# Task to carry out:
In your copy, leave out the pictures; write out all the data exactly.

# Dataset extract:

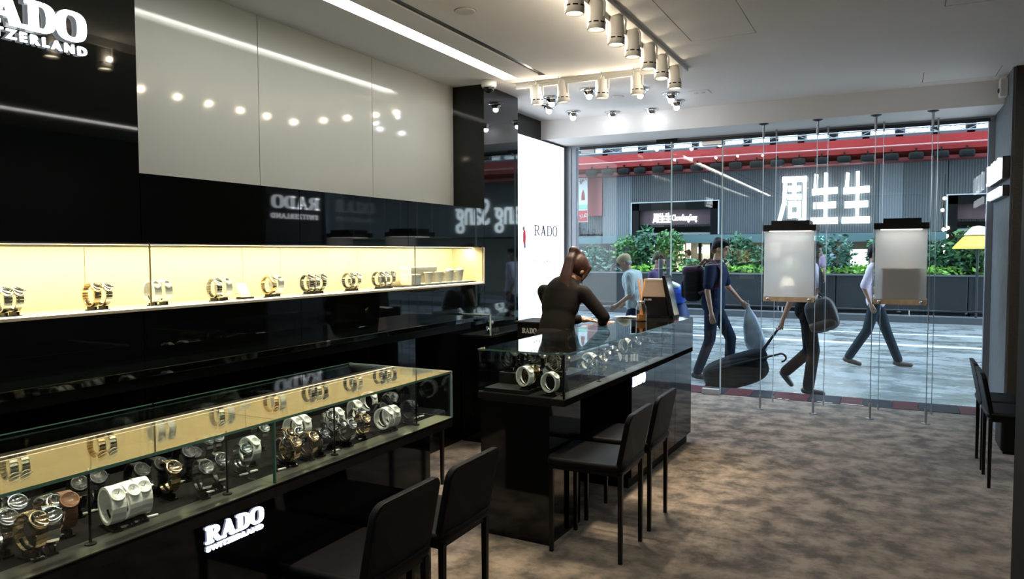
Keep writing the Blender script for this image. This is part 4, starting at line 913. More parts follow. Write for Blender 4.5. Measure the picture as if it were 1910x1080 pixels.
def person(label, loc, yaw, J, look, s=1.0):
    """J: joints; look: dict of colours and options"""
    root = thing('person', label, 'person', loc, yaw); root.scale = (s, s, s)
    pel, che, nck, hd = (V(*J[k]) for k in ('pelvis', 'chest', 'neck', 'head'))
    fw = V(*J.get('face', (1, 0, 0))).normalized(); upv = (hd-nck).normalized(); lf = upv.cross(fw).normalized(); fw = lf.cross(upv).normalized()
    RH = Matrix((fw, lf, upv)).transposed()
    b = MB(); fing = MB(); T = lambda x, y, z: hd+RH @ V(x, y, z)
    sk = look['skin']
    # head
    b.sup(T(-.010, 0, .020), (.095, .074, .093), 1, RH); b.sup(T(.022, 0, -.035), (.066, .058, .075), 1, RH); b.cap(T(.050, 0, -.085), T(.020, 0, -.075), .030, .044)
    b.cap(T(.082, 0, .012), T(.101, 0, -.022), .010, .0135); b.sup(T(.062, 0, .034), (.030, .052, .014), 1, RH)
    b.sup(T(.082, 0, -.056), (.013, .024, .009), 1, RH)
    for sy in (-1, 1): b.sup(T(-.008, sy*.077, -.012), (.020, .010, .031), 1, RH)
    b.cap(nck-upv*.05, T(-.012, 0, -.07), .058, .052)
    # trunk and limbs (slim under the clothes)
    b.cap(pel, che, .085, .09); b.sup(che, (.07, .13, .12)); b.cap(V(*J['shL']), V(*J['shR']), .042, .042)
    for S_ in 'LR':
        sh, el, wr, hp_, kn, an, to = (V(*J[k+S_]) for k in ('sh', 'el', 'wr', 'hip', 'kn', 'an', 'toe'))
        b.cap(sh, el, .044, .036); b.cap(el, wr, .038, .024)
        b.cap(hp_, kn, .075, .052); b.cap(kn, an, .046, .028); b.cap(an-V(0, 0, .02), an.lerp(to, .6), .02, .016)
        hand(b, fing, tuple(wr), J.get('hd'+S_, tuple(wr-el)), J.get('hs'+S_, (1, 0, 0)), J.get('curl'+S_, .35), J.get('th'+S_, (1, 0, 0)))
    bm_ = remesh(b, 'body', .0105, 3)
    # fingers join the same skin mesh
    o = bpy.data.objects.new('body', bm_); COL.objects.link(o); local(o, root); bm_.materials.append(sk)
    fm = fing.mesh('f', True); x = bmesh.new(); x.from_mesh(bm_); x.from_mesh(fm); x.to_mesh(bm_); x.free()
    bm_.polygons.foreach_set('use_smooth', [True]*len(bm_.polygons))
    for sy in (-1, 1):
        local(MB().sup(T(.078, sy*.031, .006), (.008, .013, .0075), 1, RH, 10, 6).build('eye', mat('eye_dark', (.02, .015, .012), .2), None, True), root)
        local(MB().cap(T(.082, sy*.018, .026), T(.076, sy*.048, .024), .0045, .004, 6).build('eyebrow', look['hair'], None, True), root)
    def cloth(nm, mb, m_, vox=.0115, it=4):
        me = remesh(mb, nm, vox, it); me.materials.append(m_); c = bpy.data.objects.new(nm, me); COL.objects.link(c); local(c, root); return c
    # top
    t_ = MB(); big = look.get('big', 1.0)
    ax = (che-pel).normalized(); sidev = (V(*J['shL'])-V(*J['shR'])).normalized(); fr_ = sidev.cross(ax).normalized(); RT = Matrix((fr_, sidev, ax)).transposed()
    t_.sup(che+ax*.02, (.125*big, .185*big, .19), .85, RT); t_.sup(pel.lerp(che, .45), (.120*big, .165*big, .17), .85, RT); t_.sup(pel.lerp(che, look.get('hem', .08)), (.130*big, .172*big, .13), .8, RT)
    t_.cap(V(*J['shL'])*.97+che*.03, V(*J['shR'])*.97+che*.03, .068*look.get('arm', 1.), .068*look.get('arm', 1.)); t_.cap(che+ax*.1, nck-upv*.015, .09, .064)
    for S_ in 'LR':
        sh, el, wr = (V(*J[k+S_]) for k in ('sh', 'el', 'wr')); sl = look.get('sleeve', .75)
        am = look.get('arm', 1.)
        if sl >= 1: t_.cap(sh, el, .070*am, .058*am); t_.cap(el, wr-(wr-el)*.08, .058*am, .046*am)
        else: t_.cap(sh, sh.lerp(el, sl), .072, .064)
    cloth(look.get('topname', 'shirt'), t_, look['top'])
    # trousers
    t_ = MB(); t_.sup(pel+V(0, 0, .0), (.118, .158, .11), .85)
    for S_ in 'LR':
        hp_, kn, an = (V(*J[k+S_]) for k in ('hip', 'kn', 'an')); t_.cap(hp_, kn, .092, .070); t_.cap(kn, an+(kn-an)*.04, .068, look.get('cuff', .058))
    cloth('trousers', t_, look['legs'])
    for S_ in 'LR':
        an, to = V(*J['an'+S_]), V(*J['toe'+S_]); d_ = (to-an); d_.z *= .6; d_ = d_.normalized()
        m_ = MB(); heel = an-V(0, 0, .045)-d_*.045; m_.cap(heel, heel+d_*.06, .036, .04); m_.cap(heel+d_*.05, to, .040, .030); m_.cap(an+V(0, 0, .01), an-V(0, 0, .03), .040, .042)
        cloth('shoe', m_, look['shoe'], .009, 3)
    # hair
    hm = MB(); hs = look.get('hairstyle', 'short')
    hm.sup(T(-.022, 0, .040), (.100, .084, .088), 1, RH); hm.cap(T(.055, 0, .085), T(-.06, 0, .09), .034, .05)
    if hs != 'cap': hm.sup(T(-.065, 0, -.005), (.052, .073, .075), 1, RH)
    if hs == 'short':
        for sy in (-.06, -.03, 0, .03, .06): hm.cap(T(.03, sy, .09), T(.078, sy*.9, .078), .026, .016)
    if hs == 'pony':
        hm.sup(T(-.02, 0, .025), (.104, .090, .098), 1, RH); kt = T(-.095, 0, .085); hm.cap(kt, kt+V(-.02, .01, .02), .038, .040)
        for k in range(7):
            a = (k-3)*.006; e1 = kt+V(-.085, .005+a*.7, -.04); e2 = kt+V(-.150, .005+a*1.4, -.16); e3 = kt+V(-.185, -.005+a*1.5, -.27); e4 = kt+V(-.195, -.01+a*.8, -.37)
            hm.cap(kt+V(-.02, .01+a*.3, .015), e1, .026, .026); hm.cap(e1, e2, .026, .023); hm.cap(e2, e3, .023, .017); hm.cap(e3, e4, .017, .006)
        for sy in (-1, 1): hm.cap(T(.03, sy*.07, .06), T(.035, sy*.078, -.06), .022, .012)
    if hs == 'cap':
        hm = MB(); hm.sup(T(-.055, 0, -.022), (.050, .076, .040), 1, RH)
    cloth('hair', hm, look['hair'], .008, 3)
    if hs == 'cap':
        cm = MB(); cm.sup(T(-.012, 0, .050), (.108, .088, .080), .9, RH); cloth('cap_crown', cm, look['capcol'], .009, 4)
        local(MB().sup(T(.135, 0, .022), (.080, .080, .013), .8, Matrix(RH) @ Matrix.Rotation(.28, 3, 'Y')).build('cap_visor', look['visor'], None, True), root)
    return root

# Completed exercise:
Keep writing the Blender script for this image. This is part 4, starting at line 913. More parts follow. Write for Blender 4.5. Measure the picture as if it were 1910x1080 pixels.
def person(label, loc, yaw, J, look, s=1.0):
    """J: joints; look: dict of colours and options"""
    root = thing('person', label, 'person', loc, yaw); root.scale = (s, s, s)
    pel, che, nck, hd = (V(*J[k]) for k in ('pelvis', 'chest', 'neck', 'head'))
    fw = V(*J.get('face', (1, 0, 0))).normalized(); upv = (hd-nck).normalized(); lf = upv.cross(fw).normalized(); fw = lf.cross(upv).normalized()
    RH = Matrix((fw, lf, upv)).transposed()
    b = MB(); fing = MB(); T = lambda x, y, z: hd+RH @ V(x, y, z)
    sk = look['skin']
    # head
    b.sup(T(-.010, 0, .020), (.095, .074, .093), 1, RH); b.sup(T(.022, 0, -.035), (.066, .058, .075), 1, RH); b.cap(T(.050, 0, -.085), T(.020, 0, -.075), .030, .044)
    b.cap(T(.082, 0, .012), T(.101, 0, -.022), .010, .0135); b.sup(T(.062, 0, .034), (.030, .052, .014), 1, RH)
    b.sup(T(.082, 0, -.056), (.013, .024, .009), 1, RH)
    for sy in (-1, 1): b.sup(T(-.008, sy*.077, -.012), (.020, .010, .031), 1, RH)
    b.cap(nck-upv*.05, T(-.012, 0, -.07), .058, .052)
    # trunk and limbs (slim under the clothes)
    b.cap(pel, che, .085, .09); b.sup(che, (.07, .13, .12)); b.cap(V(*J['shL']), V(*J['shR']), .042, .042)
    for S_ in 'LR':
        sh, el, wr, hp_, kn, an, to = (V(*J[k+S_]) for k in ('sh', 'el', 'wr', 'hip', 'kn', 'an', 'toe'))
        b.cap(sh, el, .044, .036); b.cap(el, wr, .038, .024)
        b.cap(hp_, kn, .075, .052); b.cap(kn, an, .046, .028); b.cap(an-V(0, 0, .02), an.lerp(to, .6), .02, .016)
        hand(b, fing, tuple(wr), J.get('hd'+S_, tuple(wr-el)), J.get('hs'+S_, (1, 0, 0)), J.get('curl'+S_, .35), J.get('th'+S_, (1, 0, 0)))
    bm_ = remesh(b, 'body', .0105, 3)
    # fingers join the same skin mesh
    o = bpy.data.objects.new('body', bm_); COL.objects.link(o); local(o, root); bm_.materials.append(sk)
    fm = fing.mesh('f', True); x = bmesh.new(); x.from_mesh(bm_); x.from_mesh(fm); x.to_mesh(bm_); x.free()
    bm_.polygons.foreach_set('use_smooth', [True]*len(bm_.polygons))
    for sy in (-1, 1):
        local(MB().sup(T(.078, sy*.031, .006), (.008, .013, .0075), 1, RH, 10, 6).build('eye', mat('eye_dark', (.02, .015, .012), .2), None, True), root)
        local(MB().cap(T(.082, sy*.018, .026), T(.076, sy*.048, .024), .0045, .004, 6).build('eyebrow', look['hair'], None, True), root)
    def cloth(nm, mb, m_, vox=.0115, it=4):
        me = remesh(mb, nm, vox, it); me.materials.append(m_); c = bpy.data.objects.new(nm, me); COL.objects.link(c); local(c, root); return c
    # top
    t_ = MB(); big = look.get('big', 1.0)
    ax = (che-pel).normalized(); sidev = (V(*J['shL'])-V(*J['shR'])).normalized(); fr_ = sidev.cross(ax).normalized(); RT = Matrix((fr_, sidev, ax)).transposed()
    t_.sup(che+ax*.02, (.125*big, .185*big, .19), .85, RT); t_.sup(pel.lerp(che, .45), (.120*big, .165*big, .17), .85, RT); t_.sup(pel.lerp(che, look.get('hem', .08)), (.130*big, .172*big, .13), .8, RT)
    t_.cap(V(*J['shL'])*.97+che*.03, V(*J['shR'])*.97+che*.03, .068*look.get('arm', 1.), .068*look.get('arm', 1.)); t_.cap(che+ax*.1, nck-upv*.015, .09, .064)
    for S_ in 'LR':
        sh, el, wr = (V(*J[k+S_]) for k in ('sh', 'el', 'wr')); sl = look.get('sleeve', .75)
        am = look.get('arm', 1.)
        if sl >= 1: t_.cap(sh, el, .070*am, .058*am); t_.cap(el, wr-(wr-el)*.08, .058*am, .046*am)
        else: t_.cap(sh, sh.lerp(el, sl), .072, .064)
    cloth(look.get('topname', 'shirt'), t_, look['top'])
    # trousers
    t_ = MB(); t_.sup(pel+V(0, 0, .0), (.118, .158, .11), .85)
    for S_ in 'LR':
        hp_, kn, an = (V(*J[k+S_]) for k in ('hip', 'kn', 'an')); t_.cap(hp_, kn, .092, .070); t_.cap(kn, an+(kn-an)*.04, .068, look.get('cuff', .058))
    cloth('trousers', t_, look['legs'])
    for S_ in 'LR':
        an, to = V(*J['an'+S_]), V(*J['toe'+S_]); d_ = (to-an); d_.z *= .6; d_ = d_.normalized()
        m_ = MB(); heel = an-V(0, 0, .045)-d_*.045; m_.cap(heel, heel+d_*.06, .036, .04); m_.cap(heel+d_*.05, to, .040, .030); m_.cap(an+V(0, 0, .01), an-V(0, 0, .03), .040, .042)
        cloth('shoe', m_, look['shoe'], .009, 3)
    # hair
    hm = MB(); hs = look.get('hairstyle', 'short')
    hm.sup(T(-.022, 0, .040), (.100, .084, .088), 1, RH); hm.cap(T(.055, 0, .085), T(-.06, 0, .09), .034, .05)
    if hs != 'cap': hm.sup(T(-.065, 0, -.005), (.052, .073, .075), 1, RH)
    if hs == 'short':
        for sy in (-.06, -.03, 0, .03, .06): hm.cap(T(.03, sy, .09), T(.078, sy*.9, .078), .026, .016)
    if hs == 'pony':
        hm.sup(T(-.02, 0, .025), (.104, .090, .098), 1, RH); kt = T(-.095, 0, .085); hm.cap(kt, kt+V(-.02, .01, .02), .038, .040)
        for k in range(7):
            a = (k-3)*.006; e1 = kt+V(-.085, .005+a*.7, -.04); e2 = kt+V(-.150, .005+a*1.4, -.16); e3 = kt+V(-.185, -.005+a*1.5, -.27); e4 = kt+V(-.195, -.01+a*.8, -.37)
            hm.cap(kt+V(-.02, .01+a*.3, .015), e1, .026, .026); hm.cap(e1, e2, .026, .023); hm.cap(e2, e3, .023, .017); hm.cap(e3, e4, .017, .006)
        for sy in (-1, 1): hm.cap(T(.03, sy*.07, .06), T(.035, sy*.078, -.06), .022, .012)
    if hs == 'cap':
        hm = MB(); hm.sup(T(-.055, 0, -.022), (.050, .076, .040), 1, RH)
    cloth('hair', hm, look['hair'], .008, 3)
    if hs == 'cap':
        cm = MB(); cm.sup(T(-.012, 0, .050), (.108, .088, .080), .9, RH); cloth('cap_crown', cm, look['capcol'], .009, 4)
        local(MB().sup(T(.135, 0, .022), (.080, .080, .013), .8, Matrix(RH) @ Matrix.Rotation(.28, 3, 'Y')).build('cap_visor', look['visor'], None, True), root)
    return root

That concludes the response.